En 1999 le naufrage de l'Erika au large de la Bretagne déclenche un mouvement de colère des français contre les pétroliers et leurs affréteurs directs ou indirects. L'ampleur de cette vague d'indignation est largement incomprise par les responsables de la compagnie Total qui se défaussent de leur responsabilité en incriminant le mauvais état du navire, la responsabilité de son propriétaire, ou le défaut de surveillance de la société en charge de la sécurité du navire.
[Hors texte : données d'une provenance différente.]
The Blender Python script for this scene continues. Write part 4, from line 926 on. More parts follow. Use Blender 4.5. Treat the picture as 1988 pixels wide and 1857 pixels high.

D'autres marées noires ont eu lieu dans le passé, la première avec le naufrage du Torrey Canon en 1967. Aucune n'a suscité une mise en accusation aussi directe de la compagnie pétrolière. Les temps ont changé. La pollution n'est plus une fatalité.  Des responsables doivent être déférés devant la justice, le pollueur doit être le payeur.

Il y a peu dans un débat télévisé, François Bayrou excédé par l'ironie mordante de son contradicteur, Daniel Cohn-Bendit, l'accuse d'avoir dans les années 68 fait preuve de tolérance à l'égard de la pédophilie. L'attaque tombe à faux et nuit en fin de compte à l'image de Bayrou mais la défense de Cohn-Bendit est embarrassée : ce que l'on disait de l'amour libre de tout entrave en 68, n'est plus dicible aujourd'hui parce que de nouvelles problématiques se sont développées. Le respect absolu des enfants prime sur la liberté des adultes. Combien d'affaires dramatiques de pédophilies ou de violences contre des enfants ont été tues ou étouffées dans le passé avec la complicité tacite de la société. L'esprit du temps a changé : tout soupçon de mauvais traitement  contre des enfants déchaine désormais, parfois sans mesure, l'indignation du public.

Tout récemment encore, Jean Sarkozy croit pouvoir prétendre à la Présidence de l'EPAD sans s'apercevoir que sa qualité de "fils de Président",  quelles que soient par ailleurs ses compétences ou sa bonne volonté, vont faire de lui l'objet de la vindicte populaire, la risée des médias, le contre exemple vivant de la croyance aux vertus de la réussite selon le travail et le mérite. En d'autres temps, fait-t-on remarquer, la nomination aux affaires lucratives de la France Afrique a bénéficié à tel autre "fils de Président" sans que l'opinion publique ne semble saisie par une grande indignation. C'est que, là aussi, l'esprit du temps a changé.

Autre exemple, très récent : Frédéric Mitterrand confesse avec sincérité dans un ouvrage publié en 2005, son goût pour les prostitués des bordels de Bangkok. La confession passe à peu près inaperçue il y a cinq ans. Aujourd'hui elle déclenche les foudres de ceux qui condamnent le tourisme sexuel et plus largement le commerce des corps.

Faut il rappeler enfin la polémique née de la main de Thierry Henry qui a permis à la France d'égaliser contre l'Irlande: l'habileté était vantée quand la main était celle de Maradona en 1986 aujourd'hui c'est une faute, une triche qui entache la qualification de la France pour le Mondial.

Tous ces exemples le montrent, un acteur public (politique, entreprise) qui se trouve dans cette situation de porte à faux vis à vis d'une norme ne peut en aucun cas, se prévaloir du passé (on a toujours fait comme ça...) pour justifier une conduite qui, de fait, n'est plus considérée comme légitime par la société. Car c'est bien en réalité de normes sociales ou de valeurs ou encore d'éthique qu'il s'agit quand on parle "d'esprit du temps". Ces normes sociales changent, parfois rapidement, sous l'effet principal de deux phénomènes : les changements structurels de nos sociétés et notamment l'augmentation considérable des niveaux d'études, et en second lieu "les affaires" c'est à dire les cas spectaculaires (affaire Dutroux en Belgique,  affaire Outreau en France) qui induisent de vastes mouvements d'opinion.

Pour prévenir les situations de crises causées par ces conflits de normes, les acteurs publics devraient se sentir dans l'obligation de percevoir à l'avance ces évolutions de valeurs, c'est à dire tout simplement d'être sérieusement à l'écoute de la société et de ses évolutions. Reconnaissons que ce n'est pas toujours le cas.